[PROBLEM TO WORK ON] Reproduce the top of the data verbatim, through and including the line that contains "text_mesh(s, .0086, (.085, -.0104, -.062".

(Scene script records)
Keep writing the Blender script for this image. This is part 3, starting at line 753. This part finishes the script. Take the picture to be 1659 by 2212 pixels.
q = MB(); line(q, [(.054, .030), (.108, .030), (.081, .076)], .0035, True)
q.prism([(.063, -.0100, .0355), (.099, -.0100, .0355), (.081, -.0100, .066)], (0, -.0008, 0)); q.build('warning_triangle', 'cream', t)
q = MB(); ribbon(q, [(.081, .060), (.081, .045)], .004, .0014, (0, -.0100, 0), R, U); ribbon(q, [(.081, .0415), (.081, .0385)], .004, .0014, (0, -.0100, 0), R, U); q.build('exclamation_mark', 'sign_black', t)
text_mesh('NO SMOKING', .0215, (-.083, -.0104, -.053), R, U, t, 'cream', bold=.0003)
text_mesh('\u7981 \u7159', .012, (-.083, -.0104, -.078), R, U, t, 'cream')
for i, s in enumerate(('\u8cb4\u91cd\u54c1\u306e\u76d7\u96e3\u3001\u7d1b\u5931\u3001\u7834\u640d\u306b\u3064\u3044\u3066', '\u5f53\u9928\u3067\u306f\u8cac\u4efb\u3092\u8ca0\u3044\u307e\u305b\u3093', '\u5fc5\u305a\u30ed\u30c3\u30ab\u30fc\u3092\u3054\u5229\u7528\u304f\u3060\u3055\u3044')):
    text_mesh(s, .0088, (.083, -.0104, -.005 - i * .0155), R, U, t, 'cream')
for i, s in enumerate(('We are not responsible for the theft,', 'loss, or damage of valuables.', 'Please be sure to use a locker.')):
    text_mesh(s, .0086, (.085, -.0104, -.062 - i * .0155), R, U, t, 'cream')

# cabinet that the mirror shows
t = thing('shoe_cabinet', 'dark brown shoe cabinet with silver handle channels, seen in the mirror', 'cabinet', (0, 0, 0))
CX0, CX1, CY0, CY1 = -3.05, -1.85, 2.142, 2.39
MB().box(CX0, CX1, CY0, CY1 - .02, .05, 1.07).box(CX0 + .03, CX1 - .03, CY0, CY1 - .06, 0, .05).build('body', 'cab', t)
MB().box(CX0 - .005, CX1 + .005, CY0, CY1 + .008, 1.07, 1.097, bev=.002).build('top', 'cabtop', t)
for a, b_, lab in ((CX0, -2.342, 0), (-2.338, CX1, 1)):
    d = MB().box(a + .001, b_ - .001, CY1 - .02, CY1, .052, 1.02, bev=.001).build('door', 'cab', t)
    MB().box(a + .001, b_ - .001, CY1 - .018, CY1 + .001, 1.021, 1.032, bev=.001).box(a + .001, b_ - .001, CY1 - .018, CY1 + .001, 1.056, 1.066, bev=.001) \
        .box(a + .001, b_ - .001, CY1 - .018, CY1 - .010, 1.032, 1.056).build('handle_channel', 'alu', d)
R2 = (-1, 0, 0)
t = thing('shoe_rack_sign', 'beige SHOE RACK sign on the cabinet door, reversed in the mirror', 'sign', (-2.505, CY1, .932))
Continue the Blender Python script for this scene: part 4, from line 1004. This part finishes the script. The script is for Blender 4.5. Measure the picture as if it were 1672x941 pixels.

[RESPONSE TO THIS TASK]
Keep writing the Blender script for this image. This is part 3, starting at line 753. This part finishes the script. Take the picture to be 1659 by 2212 pixels.
q = MB(); line(q, [(.054, .030), (.108, .030), (.081, .076)], .0035, True)
q.prism([(.063, -.0100, .0355), (.099, -.0100, .0355), (.081, -.0100, .066)], (0, -.0008, 0)); q.build('warning_triangle', 'cream', t)
q = MB(); ribbon(q, [(.081, .060), (.081, .045)], .004, .0014, (0, -.0100, 0), R, U); ribbon(q, [(.081, .0415), (.081, .0385)], .004, .0014, (0, -.0100, 0), R, U); q.build('exclamation_mark', 'sign_black', t)
text_mesh('NO SMOKING', .0215, (-.083, -.0104, -.053), R, U, t, 'cream', bold=.0003)
text_mesh('\u7981 \u7159', .012, (-.083, -.0104, -.078), R, U, t, 'cream')
for i, s in enumerate(('\u8cb4\u91cd\u54c1\u306e\u76d7\u96e3\u3001\u7d1b\u5931\u3001\u7834\u640d\u306b\u3064\u3044\u3066', '\u5f53\u9928\u3067\u306f\u8cac\u4efb\u3092\u8ca0\u3044\u307e\u305b\u3093', '\u5fc5\u305a\u30ed\u30c3\u30ab\u30fc\u3092\u3054\u5229\u7528\u304f\u3060\u3055\u3044')):
    text_mesh(s, .0088, (.083, -.0104, -.005 - i * .0155), R, U, t, 'cream')
for i, s in enumerate(('We are not responsible for the theft,', 'loss, or damage of valuables.', 'Please be sure to use a locker.')):
    text_mesh(s, .0086, (.085, -.0104, -.062 - i * .0155), R, U, t, 'cream')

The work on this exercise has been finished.